Raw data:

####

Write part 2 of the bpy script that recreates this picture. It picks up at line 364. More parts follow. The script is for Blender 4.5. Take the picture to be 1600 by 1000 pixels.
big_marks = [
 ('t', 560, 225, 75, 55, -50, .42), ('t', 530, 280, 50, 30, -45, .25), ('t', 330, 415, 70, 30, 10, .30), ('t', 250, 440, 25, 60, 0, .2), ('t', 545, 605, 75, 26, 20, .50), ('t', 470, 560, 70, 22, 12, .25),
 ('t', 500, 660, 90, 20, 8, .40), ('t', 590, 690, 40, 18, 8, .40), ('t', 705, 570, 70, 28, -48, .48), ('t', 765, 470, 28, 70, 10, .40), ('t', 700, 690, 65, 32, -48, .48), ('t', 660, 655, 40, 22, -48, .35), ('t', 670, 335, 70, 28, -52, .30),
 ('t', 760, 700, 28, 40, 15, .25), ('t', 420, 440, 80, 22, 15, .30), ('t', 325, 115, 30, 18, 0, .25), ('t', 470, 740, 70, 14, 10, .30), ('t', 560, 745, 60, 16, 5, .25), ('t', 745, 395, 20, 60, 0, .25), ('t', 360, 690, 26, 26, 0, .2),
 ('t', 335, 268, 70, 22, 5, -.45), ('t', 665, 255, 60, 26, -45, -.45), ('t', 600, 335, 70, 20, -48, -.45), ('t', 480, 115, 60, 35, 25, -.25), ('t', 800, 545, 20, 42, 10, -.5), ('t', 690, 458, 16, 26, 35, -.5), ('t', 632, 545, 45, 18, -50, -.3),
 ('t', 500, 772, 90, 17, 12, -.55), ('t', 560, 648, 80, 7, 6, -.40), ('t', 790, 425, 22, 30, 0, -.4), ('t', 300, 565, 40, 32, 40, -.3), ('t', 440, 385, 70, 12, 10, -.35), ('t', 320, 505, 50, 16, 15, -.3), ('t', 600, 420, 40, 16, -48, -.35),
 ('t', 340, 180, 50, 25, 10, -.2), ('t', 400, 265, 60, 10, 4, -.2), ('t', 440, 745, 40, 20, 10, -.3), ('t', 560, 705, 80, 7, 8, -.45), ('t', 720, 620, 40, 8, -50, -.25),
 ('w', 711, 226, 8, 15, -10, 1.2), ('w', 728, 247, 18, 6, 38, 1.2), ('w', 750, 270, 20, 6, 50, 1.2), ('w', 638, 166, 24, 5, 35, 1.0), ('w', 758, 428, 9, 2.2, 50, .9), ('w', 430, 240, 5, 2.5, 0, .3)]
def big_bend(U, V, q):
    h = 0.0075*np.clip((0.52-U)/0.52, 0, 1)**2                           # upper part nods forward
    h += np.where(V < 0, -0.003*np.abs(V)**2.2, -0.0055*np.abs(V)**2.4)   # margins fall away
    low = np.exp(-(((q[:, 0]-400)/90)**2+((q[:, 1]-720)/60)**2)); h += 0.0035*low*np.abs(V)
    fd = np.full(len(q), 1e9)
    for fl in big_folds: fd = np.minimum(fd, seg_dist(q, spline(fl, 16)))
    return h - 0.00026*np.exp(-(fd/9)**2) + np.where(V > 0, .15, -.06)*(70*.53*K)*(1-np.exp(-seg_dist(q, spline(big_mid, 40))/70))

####

Go through the listing and print each line exactly as it appears.

Write part 2 of the bpy script that recreates this picture. It picks up at line 364. More parts follow. The script is for Blender 4.5. Take the picture to be 1600 by 1000 pixels.
big_marks = [
 ('t', 560, 225, 75, 55, -50, .42), ('t', 530, 280, 50, 30, -45, .25), ('t', 330, 415, 70, 30, 10, .30), ('t', 250, 440, 25, 60, 0, .2), ('t', 545, 605, 75, 26, 20, .50), ('t', 470, 560, 70, 22, 12, .25),
 ('t', 500, 660, 90, 20, 8, .40), ('t', 590, 690, 40, 18, 8, .40), ('t', 705, 570, 70, 28, -48, .48), ('t', 765, 470, 28, 70, 10, .40), ('t', 700, 690, 65, 32, -48, .48), ('t', 660, 655, 40, 22, -48, .35), ('t', 670, 335, 70, 28, -52, .30),
 ('t', 760, 700, 28, 40, 15, .25), ('t', 420, 440, 80, 22, 15, .30), ('t', 325, 115, 30, 18, 0, .25), ('t', 470, 740, 70, 14, 10, .30), ('t', 560, 745, 60, 16, 5, .25), ('t', 745, 395, 20, 60, 0, .25), ('t', 360, 690, 26, 26, 0, .2),
 ('t', 335, 268, 70, 22, 5, -.45), ('t', 665, 255, 60, 26, -45, -.45), ('t', 600, 335, 70, 20, -48, -.45), ('t', 480, 115, 60, 35, 25, -.25), ('t', 800, 545, 20, 42, 10, -.5), ('t', 690, 458, 16, 26, 35, -.5), ('t', 632, 545, 45, 18, -50, -.3),
 ('t', 500, 772, 90, 17, 12, -.55), ('t', 560, 648, 80, 7, 6, -.40), ('t', 790, 425, 22, 30, 0, -.4), ('t', 300, 565, 40, 32, 40, -.3), ('t', 440, 385, 70, 12, 10, -.35), ('t', 320, 505, 50, 16, 15, -.3), ('t', 600, 420, 40, 16, -48, -.35),
 ('t', 340, 180, 50, 25, 10, -.2), ('t', 400, 265, 60, 10, 4, -.2), ('t', 440, 745, 40, 20, 10, -.3), ('t', 560, 705, 80, 7, 8, -.45), ('t', 720, 620, 40, 8, -50, -.25),
 ('w', 711, 226, 8, 15, -10, 1.2), ('w', 728, 247, 18, 6, 38, 1.2), ('w', 750, 270, 20, 6, 50, 1.2), ('w', 638, 166, 24, 5, 35, 1.0), ('w', 758, 428, 9, 2.2, 50, .9), ('w', 430, 240, 5, 2.5, 0, .3)]
def big_bend(U, V, q):
    h = 0.0075*np.clip((0.52-U)/0.52, 0, 1)**2                           # upper part nods forward
    h += np.where(V < 0, -0.003*np.abs(V)**2.2, -0.0055*np.abs(V)**2.4)   # margins fall away
    low = np.exp(-(((q[:, 0]-400)/90)**2+((q[:, 1]-720)/60)**2)); h += 0.0035*low*np.abs(V)
    fd = np.full(len(q), 1e9)
    for fl in big_folds: fd = np.minimum(fd, seg_dist(q, spline(fl, 16)))
    return h - 0.00026*np.exp(-(fd/9)**2) + np.where(V > 0, .15, -.06)*(70*.53*K)*(1-np.exp(-seg_dist(q, spline(big_mid, 40))/70))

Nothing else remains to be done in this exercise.